Mr. Speaker, if members of the Liberal Party learned from their mistakes, they would be geniuses in Mensa today, but instead they are sitting on those benches because they refuse to learn from their mistakes, and they have done it again. Once again they think the answer to solving Canadians' economic challenges is to massively increase taxes on everything: shipping goods, diesel for trucks and home heating oil. How will that help the economy? How will that help Canadians?

It may be really good with the special interest groups that like high taxes but it is not very good for the poor Canadian families and the senior citizen at home at -20° in the winter trying to stay warm with a little bit of heating oil in the furnace.

The Environment June 20th, 2008

Mr. Speaker, I will tell the member who says that a carbon tax plan is crazy and who that says a carbon tax is bad policy. On November 25, 2006, a quote in The Toronto Star reads, it is “simply bad policy”, he says of a carbon tax. Who said that? It was the Liberal leader who, apparently, thought it was crazy. I do not know what has happened to him after a year and a half under siege in his caucus but I guess it is getting to him.

The Environment June 20th, 2008

Mr. Speaker, I will tell the member the economists who object to the Liberal leader's tax plan. It is the economists who sit around the kitchen table at the end of the day trying to balance that chequebook and pay those bills. They are the ones who the Liberal leader insulted when he said, “well, if you have computers you need to change your behaviour”. When he said, “if you have two residences”, that would be a house and cottage, “you need to change your behaviour”.

It is ordinary Canadians who are being insulted because the Liberal leader has decided that they need to change their behaviour. People cannot go to the cottage any more and they should not be on the Internet any more. They should just be gathering up their dollars and sending their taxes to him in Ottawa.

The Environment June 20th, 2008

Mr. Speaker, what is crazy is telling Canadians that the way we are going to solve the environment problem is with a plan that includes a raft of taxes that hits every single Canadian but proposes not one ounce of reduction in greenhouse gases.

That is crazy. That is not a green plan. That is not an environmental plan. That is a tax plan. And it might be the biggest tax plan Canadians have ever seen in their lives. That is why we are not fearmongering. Canadians are afraid of the fearmongering that is being spread by the Liberals with their tax plan.

The Environment June 20th, 2008

Mr.

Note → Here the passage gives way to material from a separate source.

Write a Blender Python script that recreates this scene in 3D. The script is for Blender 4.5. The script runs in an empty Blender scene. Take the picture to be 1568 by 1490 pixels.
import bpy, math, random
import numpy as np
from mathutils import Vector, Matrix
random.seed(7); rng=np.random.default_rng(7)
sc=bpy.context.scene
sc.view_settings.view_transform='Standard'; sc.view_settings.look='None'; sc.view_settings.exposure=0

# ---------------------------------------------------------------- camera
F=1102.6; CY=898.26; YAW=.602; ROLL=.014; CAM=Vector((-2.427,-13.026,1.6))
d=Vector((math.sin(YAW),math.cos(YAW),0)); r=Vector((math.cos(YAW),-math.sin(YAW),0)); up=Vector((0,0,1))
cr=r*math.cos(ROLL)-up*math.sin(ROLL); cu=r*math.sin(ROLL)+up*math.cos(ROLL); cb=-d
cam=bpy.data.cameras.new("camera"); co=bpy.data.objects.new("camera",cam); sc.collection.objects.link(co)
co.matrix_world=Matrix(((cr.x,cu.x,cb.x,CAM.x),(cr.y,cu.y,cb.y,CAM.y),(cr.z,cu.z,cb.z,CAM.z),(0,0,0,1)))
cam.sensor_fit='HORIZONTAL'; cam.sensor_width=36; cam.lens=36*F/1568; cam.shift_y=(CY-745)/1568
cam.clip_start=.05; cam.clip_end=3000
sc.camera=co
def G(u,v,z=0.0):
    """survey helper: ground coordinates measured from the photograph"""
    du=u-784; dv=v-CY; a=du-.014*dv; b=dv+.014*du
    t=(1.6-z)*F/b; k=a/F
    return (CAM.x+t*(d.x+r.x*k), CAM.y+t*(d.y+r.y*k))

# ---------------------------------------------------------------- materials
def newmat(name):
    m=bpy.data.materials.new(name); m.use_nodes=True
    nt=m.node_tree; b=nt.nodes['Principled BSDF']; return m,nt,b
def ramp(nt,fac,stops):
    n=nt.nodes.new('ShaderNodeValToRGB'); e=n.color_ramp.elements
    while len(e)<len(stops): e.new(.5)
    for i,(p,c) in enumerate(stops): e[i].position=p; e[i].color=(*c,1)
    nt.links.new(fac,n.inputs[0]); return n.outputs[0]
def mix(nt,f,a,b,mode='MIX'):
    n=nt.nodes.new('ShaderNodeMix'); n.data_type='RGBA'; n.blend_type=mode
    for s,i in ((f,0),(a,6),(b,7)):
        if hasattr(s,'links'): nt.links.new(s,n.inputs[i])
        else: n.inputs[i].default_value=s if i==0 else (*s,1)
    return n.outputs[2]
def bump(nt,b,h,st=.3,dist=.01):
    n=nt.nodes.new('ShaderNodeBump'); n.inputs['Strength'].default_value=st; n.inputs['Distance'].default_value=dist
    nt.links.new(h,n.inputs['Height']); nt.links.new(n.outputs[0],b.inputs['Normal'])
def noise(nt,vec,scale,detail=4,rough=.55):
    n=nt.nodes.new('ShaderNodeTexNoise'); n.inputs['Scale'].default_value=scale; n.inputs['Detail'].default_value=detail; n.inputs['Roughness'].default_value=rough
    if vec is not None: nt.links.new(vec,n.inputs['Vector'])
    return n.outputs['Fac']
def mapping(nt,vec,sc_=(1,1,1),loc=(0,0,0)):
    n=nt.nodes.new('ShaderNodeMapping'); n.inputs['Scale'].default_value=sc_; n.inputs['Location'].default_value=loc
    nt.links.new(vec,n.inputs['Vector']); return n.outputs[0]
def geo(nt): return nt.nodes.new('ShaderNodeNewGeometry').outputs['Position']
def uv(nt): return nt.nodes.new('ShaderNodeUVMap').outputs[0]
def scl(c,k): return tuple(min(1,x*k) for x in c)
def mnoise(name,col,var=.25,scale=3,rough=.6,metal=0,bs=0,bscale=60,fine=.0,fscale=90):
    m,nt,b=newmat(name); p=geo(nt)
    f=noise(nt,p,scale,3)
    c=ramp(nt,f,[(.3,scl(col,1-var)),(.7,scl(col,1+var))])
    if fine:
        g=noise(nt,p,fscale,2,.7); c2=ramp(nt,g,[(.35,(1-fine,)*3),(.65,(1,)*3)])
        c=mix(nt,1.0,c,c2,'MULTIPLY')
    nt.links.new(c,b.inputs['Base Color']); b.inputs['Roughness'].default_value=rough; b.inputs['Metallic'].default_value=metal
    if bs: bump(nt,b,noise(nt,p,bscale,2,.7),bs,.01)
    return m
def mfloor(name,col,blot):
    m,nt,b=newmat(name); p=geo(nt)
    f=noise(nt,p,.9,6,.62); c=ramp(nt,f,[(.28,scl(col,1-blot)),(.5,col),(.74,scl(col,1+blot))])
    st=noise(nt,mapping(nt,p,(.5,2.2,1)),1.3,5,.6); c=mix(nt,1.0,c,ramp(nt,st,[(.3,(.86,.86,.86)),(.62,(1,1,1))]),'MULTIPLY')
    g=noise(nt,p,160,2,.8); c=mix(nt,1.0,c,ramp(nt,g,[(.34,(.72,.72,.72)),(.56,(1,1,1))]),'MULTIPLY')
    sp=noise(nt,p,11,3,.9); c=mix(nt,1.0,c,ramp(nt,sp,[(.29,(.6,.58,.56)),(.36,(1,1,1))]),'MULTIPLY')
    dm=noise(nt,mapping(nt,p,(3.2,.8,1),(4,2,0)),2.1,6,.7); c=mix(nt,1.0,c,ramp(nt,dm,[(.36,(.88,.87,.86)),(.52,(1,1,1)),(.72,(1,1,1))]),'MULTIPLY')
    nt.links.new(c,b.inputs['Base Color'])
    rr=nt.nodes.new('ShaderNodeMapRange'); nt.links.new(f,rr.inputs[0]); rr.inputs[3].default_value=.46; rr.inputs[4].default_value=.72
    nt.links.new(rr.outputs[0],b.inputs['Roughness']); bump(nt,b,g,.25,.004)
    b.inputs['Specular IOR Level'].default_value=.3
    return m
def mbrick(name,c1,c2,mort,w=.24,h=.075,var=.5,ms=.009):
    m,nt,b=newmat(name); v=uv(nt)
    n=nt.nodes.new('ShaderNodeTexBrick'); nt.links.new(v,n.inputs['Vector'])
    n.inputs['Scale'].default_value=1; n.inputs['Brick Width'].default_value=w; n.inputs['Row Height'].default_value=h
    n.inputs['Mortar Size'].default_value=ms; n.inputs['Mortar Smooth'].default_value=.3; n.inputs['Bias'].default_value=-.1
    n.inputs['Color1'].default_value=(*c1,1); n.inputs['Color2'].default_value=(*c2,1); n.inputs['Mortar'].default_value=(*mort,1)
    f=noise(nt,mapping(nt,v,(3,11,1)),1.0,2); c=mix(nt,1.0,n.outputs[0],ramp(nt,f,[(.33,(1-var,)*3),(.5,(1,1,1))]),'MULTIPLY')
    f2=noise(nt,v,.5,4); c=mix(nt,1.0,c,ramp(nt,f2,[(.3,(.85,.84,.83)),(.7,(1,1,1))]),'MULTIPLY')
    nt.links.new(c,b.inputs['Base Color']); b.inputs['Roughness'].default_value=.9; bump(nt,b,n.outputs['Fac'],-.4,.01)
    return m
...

Speaker, on the contrary, our plan is quite clear. It would result in an absolute reduction in greenhouse gases of 20% by the year 2020.

However, I will agree with the hon. member on one point. It is true that it was the Liberals who allowed that throne speech to pass, thereby endorsing our environmental plan. That is why they have not put forward a contrary environmental plan.

All the Liberals put forward yesterday is a tax plan. It has one objective, which is to find a way around all those tax cuts that we brought in, such as reductions in the GST, because the Liberals need a lot of tax revenue to pay for the billions of dollars in promises they have already made. That is why they have such an ambitious tax plan.

The Environment June 20th, 2008

Mr. Speaker, the hon. member is right. This House did endorse the government's policy on addressing the greenhouse gas challenges with our plan to reduce greenhouse gases by 20% by 2020. We did that when the whole House of Commons endorsed our throne speech laying out that plan.

It is a plan that is going to work and it is going to ensure that we see real reductions. It is a plan that is very different from the Liberal plan released yesterday, which talks an awful lot about how the Liberals are going to raise $15 billion in taxes but does not have one figure, not one ounce, of greenhouse gas reduction included.

That is why we have done something that delivers real results and takes real action.

Ethics June 20th, 2008

Mr. Speaker, after listening to the Bloc member's question, it is now clear that the Bloc Québécois and the Liberals have decided to join forces. The new Bloc Québécois strategy seems to be to align itself with the Liberal Party and push for centralization.

Ethics June 20th, 2008

Mr. Speaker, on the contrary, the member for Beauce, in this particular circumstance when he was found to have left documents in an unsecured place, tendered his resignation and took responsibility for that act. That resignation has been accepted.

That is the kind of ministerial accountability that I think Canadians want to see and want to expect from their representatives. That is the kind of responsibility that the member for Beauce took in this regard.

What is more, he recommended to the Prime Minister that the Department of Foreign Affairs conduct a full review of the matter. That is exactly what is happening.